Le Premier ministre Manuel Valls et plusieurs cercles de réflexion veulent faire de la réforme du droit du travail le grand dossier de la rentrée. La grande idée du moment : faire passer le code du travail au second plan.
C’est un cadeau empoisonné que le président François Hollande a fait à Myriam El Khomri en la propulsant, mercredi 2 septembre, au ministère du Travail pour y remplacer François Rebsamen. La nouvelle ministre du Travail va devoir plancher sur ce qui s’annonce comme le grand chantier économique et social de la rentrée voire de l’année, d’après "Les Échos" : la réforme du marché du travail.
"Big bang" social
La question semble être à la mode. Le Premier ministre Manuel Valls n’a-t-il pas fustigé les lourdeurs du code du travail lors du discours de clôture de l’université d’été du Parti socialiste à la Rochelle, lundi 31 août ? Elles seraient un frein à la croissance et donc à l’emploi. En outre, la remise du rapport sur les évolutions du code du travail, qui doit intervenir dans le courant du mois de septembre, est attendue comme un temps fort de la rentrée par le gouvernement.
Deux cercles de réflexion, le très libéral Institut Montaigne et Terra Nova (plus à gauche), servent, cette semaine, l’apéritif avec leurs rapports respectifs sur la "révolution du droit du travail". Les deux think tanks, peu habitués à être sur la même longueur d’onde, sont d’accord sur un point central : les accords de branche ou, même d’entreprise, doivent primer sur les règles du code du travail.
Cette proposition a tout du "big bang" social. La règle actuelle veut que le code du travail fixe les normes, et les accords d’entreprise ne peuvent y déroger sauf circonstances exceptionnelles (comme les accords de maintien de l’emploi qui peuvent jouer sur le temps de travail légal et le salaire pour sauver une entreprise de la faillite).
Les deux rapports suggèrent de mettre un terme à la primauté du code. L’Institut Montaigne affirme que l’accord de branche ou d’entreprise doit prévaloir dans tous les cas, y compris le salaire minimum, la procédure de licenciement ou la durée de travail, tandis que Terra Nova estime qu’il faut préserver quelques garde-fous comme les normes internationales du l’Organisation internationale du travail (OIT).

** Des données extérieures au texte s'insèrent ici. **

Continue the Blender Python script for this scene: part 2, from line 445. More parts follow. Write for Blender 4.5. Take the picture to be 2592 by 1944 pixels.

Une question de compétitivité
"Cette idée d’inverser la règle au profit des accords négociés a, actuellement, le vent en poupe", reconnaît Mathieu Plane, spécialiste de l’économie française à l’Observatoire français des conjonctures économiques. L’idée est simple : l’entreprise est plus proche de la réalité du terrain que la loi, et ses acteurs (employeur et syndicats) savent mieux quelles règles sont les mieux adaptées à la situation.
Donner davantage de poids aux accords de branche peut s’avérer vital pour l’entreprise. "Dans le contexte actuel de mondialisation, les cycles économiques peuvent se retourner très vite et les sociétés doivent pouvoir s’adapter très vite pour rester compétitives", explique Mathieu Plane. Changer la loi prend plus de temps que renégocier des accords dans l’entreprise. C’est le bon côté de la flexibilité.
Bombe sociale
Mais ce "big bang" est aussi une bombe sociale qui peut éclater au visage de la nouvelle ministre du Travail. Les syndicats et les frondeurs du PS ne veulent pas en entendre parler, rappelle le site économique "La Tribune". Logique : "dans les secteurs et les entreprises en difficulté, le rapport de force favorable à l’employeur risque de déboucher sur une multiplication des accords pénalisants pour les salariés", prévient Mathieu Plane. C’est le mauvais côté de la flexibilité : quand l’économie tourne au ralenti, elle est souvent synonyme de précarisation.
Aux États-Unis, les salariés ont, pourtant, accepté cette pilule amère. Bonne nouvelle pour eux : l’économie a redémarré depuis plus d’un an et le taux de chômage y est passé sous la barre 6 %.
Mais ce qui fonctionne au pays de l’Oncle Sam risque d’échouer dans l’Hexagone, d’après Mathieu Plane. "Là-bas, la Banque centrale soutient la croissance [en baissant les taux d'intérêt et en inondant le marché de dollars pour inciter les banques à prêter aux consommateurs et aux entreprises, NDLR]. Cela permet de rendre les effets négatifs de la flexibilité moins douloureux pour les salariés", souligne cet expert. En cas de perte d’emploi, ils savent qu’ils peuvent en retrouver un autre relativement rapidement. La Fed se retrouve donc être l’alliée des employés. En France rien de tel : la Banque centrale européenne n’a pas pour mission d’agir pour la croissance, mais uniquement de lutter contre l’inflation. Si le code du travail venait à perdre de sa superbe, le salarié se retrouverait, du coup, bien seul face à l’employeur.